Tiga puluh tahun lalu, saya terlahir di sebuah desa yang sebagian besar masyarakatnya bergantung pada hasil bumi. Konon katanya kondisi perekonomian waktu itu tidak seperti sekarang. Ini sih jelas ya, sudah beda zaman tentunya.
Saya lahir di Temanggung, sebuah kota kecil yang tak terkenal, namun begitu di sebut tembakau langsung tersebut nama kota di mana saya dilahirkan. Tembakau merupakan bahan pokok dalam pembuatan rokok. Dari rokok ini pendapatan devisa negara bertambah. Peringatan bahaya merokok yang dicantumkan dalam bungkus rokok tidak mempengaruhi turunnya jumlah perokok. Reklame di jalan-jalan yang menghimbau jauhi rokok tersebab bahaya yang ditimbulkan, sama sekali tidak memberikan dampak positif. Perusahaan rokok semakin jaya dan tembakau tetap tumbuh dengan gagahnya.
Tembakau atau kemudian dikenal dengan emas hijau yang tumbuh subur pada musim tanamnya memang menjanjikan kemewahan bagi empunya. Harga per kilogramnya fantastis untuk ukuran hasil bumi berupa daun. Tidak ada yang tidak tergiur, apalagi jika daun-daun yang diperam mampu mengahasilkan tembakau srintil yang harga per kilogramnya bisa menembus jutaan rupiah. Bisa dihitung berapa keuntungan yang akan diperoleh sekali musim tanam. Tidak heran jika setelah musim tanam tembakau berakhir, banyak mobil baru berjajar di depan rumah para petani tembakau.
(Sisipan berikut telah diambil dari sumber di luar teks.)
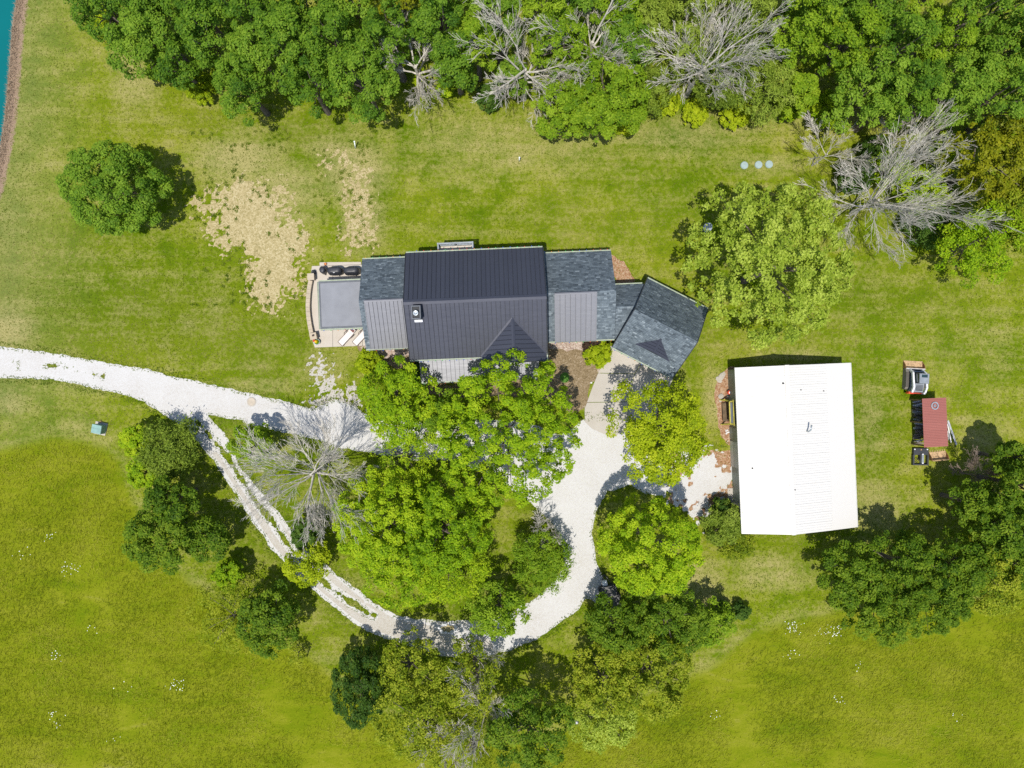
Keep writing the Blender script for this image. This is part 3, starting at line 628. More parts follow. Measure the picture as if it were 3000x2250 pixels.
gutter(garage, (-HL, HS, gze), (HL, HS, gze), (0, 1, 0), False); gutter(garage, (-HL, -HS, gze), (HL, -HS, gze), (0, -1, 0))
for uu in (-HL, HL):
    m = MB(); s_ = -1 if uu < 0 else 1
    for v0 in (-HS, HS): m.beam((uu+s_*.03, v0, gze-.05), (uu+s_*.03, 0, gzr-.05), 0.05, 0.18)
    m.obj("fascia", "dark_steel", garage)
# little metal gable over the garage doors
slope = (gzr-gze)/HS; dzr = 4.35; dv_front = -2.45; dz_front = gze + slope*(HS+dv_front); dap = -(gzr-dzr)/slope; dhw = 1.78; duc = 0.25
for sgn in (-1, 1):
    nn = 5; vs2 = np.linspace(dv_front, dap, nn+1)
    for a_, b_ in zip(vs2[:-1], vs2[1:]):
        oa = dhw*(dap-(a_+.012))/(dap-dv_front); ob = dhw*(dap-(b_-.012))/(dap-dv_front)
        zf = lambda off: dzr - (dzr-dz_front)*off/dhw + 0.06
        pts = [(duc+sgn*.02, a_+.012, zf(.02)), (duc+sgn*max(oa, .03), a_+.012, zf(oa)), (duc+sgn*max(ob, .03), b_-.012, zf(ob)), (duc+sgn*.02, b_-.012, zf(.02))]
        m = MB(); m.slab(pts, 0.05); m.obj("roof_panel", "charcoal_metal", garage)
m = MB(); m.hexa([(duc-dhw+.05, dv_front+.05, dz_front-.12), (duc+dhw-.05, dv_front+.05, dz_front-.12), (duc, dv_front+.05, dzr-.02)], [(duc-.02, dap-.1, dzr-.2), (duc+.02, dap-.1, dzr-.2), (duc, dap-.1, dzr-.06)])
m.obj("gable_wall", "roof_deck", garage)
ridge_cap(garage, (duc, dv_front-.02, dzr), (duc, dap+.03, dzr), "charcoal_metal", 0.10, 0.05, 0.12, 'u')
m = MB(); m.box(-2.2, 2.2, -HS+.24, -HS+.3, 0.05, 2.2); m.obj("garage_door", "trim", garage)
# porch
pd = MB(); pd.hexa([(-8.25, .5, 2.45), (2.5, .5, 2.45), (2.5, 2.75, 3.2), (-8.25, 2.75, 3.2)], [(-8.25, .5, 2.6), (2.5, .5, 2.6), (2.5, 2.75, 3.35), (-8.25, 2.75, 3.35)])
porch = pd.obj("porch_roof", "roof_deck", house)
metal_panels(porch, (-8.25, .5, 2.6), (2.5, .5, 2.6), (-8.25, 2.72, 3.34), (2.5, 2.72, 3.34), 27, "sunlit_metal"); gutter(porch, (-8.25, .5, 2.6), (2.5, .5, 2.6), (0, -1, 0))
m = MB()
for uu in np.linspace(-8.0, 2.3, 6): m = MB(); m.box(uu-.08, uu+.08, .62, .78, 0, 2.5); m.obj("porch_post", "trim", porch)
# deck on the north side with its railing
dk = MB(); dk.box(-6.05, -3.05, 11.3, 12.75, 2.35, 2.48); deck = dk.obj("deck", "brown_timber", house)
for i in range(9): m = MB(); v = 11.32+i*0.16; m.box(-6.05, -3.05, v, v+.145, 2.485, 2.515); m.obj("board", "deck_board", deck)
m = MB()
for z_ in (2.7, 3.4): m.beam((-6.1, 12.82, z_), (-3.0, 12.82, z_), 0.14, 0.07); m.beam((-6.1, 11.5, z_), (-6.1, 12.82, z_), 0.12, 0.07); m.beam((-3.0, 11.5, z_), (-3.0, 12.82, z_), 0.12, 0.07)
for uu in np.arange(-6.0, -3.0, 0.13): m.box(uu, uu+.03, 12.80, 12.83, 2.5, 3.4)
m.obj("railing", "rail_grey", deck)
for uu in (-6.1, -4.55, -3.0): m = MB(); m.box(uu-.07, uu+.07, 12.75, 12.89, 0, 3.5); m.obj("post", "rail_grey", deck)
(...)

Sebagai seorang sarjana pertanian yang tidak pro rokok, pernah terfikirkan bagaimana caranya menggeser tembakau dari singgasananya dengan tanaman yang juga tidak kalah profitasnya. Ini bukan pekerjaan ringan. Budaya, keyakinan masyarakat dan janji kehidupan yang ditawarkan oleh tembakau menjadi tembok yang paling kuat. Harus melibatkan banyak pihak termasuk pemerintah daerah dan pusat. Pemerintah menjadi kunci dalam upaya pergeseran tersebut, tersebab regulasi yang mengatur boleh tidaknya tanaman itu tumbuh dan berkembang adalah pemerintah.
Misalnya nikotin yang terkandung di dalam tembakau dapat digolongkan obat-obat berbahaya sebagaimana ganja tentu pembuatan regulasi yang mengatur tentang tembakau lebih mudah. Barangkali bahaya nikotin tidak sebesar ganja. Padahal bahaya merokok dan penghisap asap rokok jelas-jelas ada dan tidak ringan.
Emas hijau adalah pembawa keberuntungan sekaligus malapetaka, menurut saya. Banyak masyarakat yang hidupnya bergantung padanya, bahkan banyak anak-anak muda yang bisa meraih cita-citanya berkat beasiswa perusahaan rokok. Negara ini juga mendapat devisa yang tidak sedikit juga dari tembakau dan rokok. Namun bahaya yang mengancam juga tidak ringan.
Jika dikalkulasi keuntungan dan bahaya yang ditimbulkan tetap lebih besar bahayanya. Dulu, sempat ada rumor rokok harganya mau dinaikkan bahkan ada salah satu stasiun televisi yang serius menggelar dialog mengenai ini. Pro dan kontra. Barangkali jika itu digulirkan dapat mengurangi jumlah perokok dan tentu saja ragam bahaya yang ditimbulkan bisa terminimalisir. Namun hasilnya? hingga saat ini harga rokok masih terjangkau dan jumlah perokok sepertinya kian bertambah.
Si gagah emas hijau memang mempunyai daya tawar tersendiri untuk tetap menjadi tembakau bukan yang lain. Kalaupun kandungan bahan kimia yang terkandung bisa berpotensi menjadi zat lain seperti pestisida misalnya, namun pesona menjadi tembakau tetap lebih menggiurkan.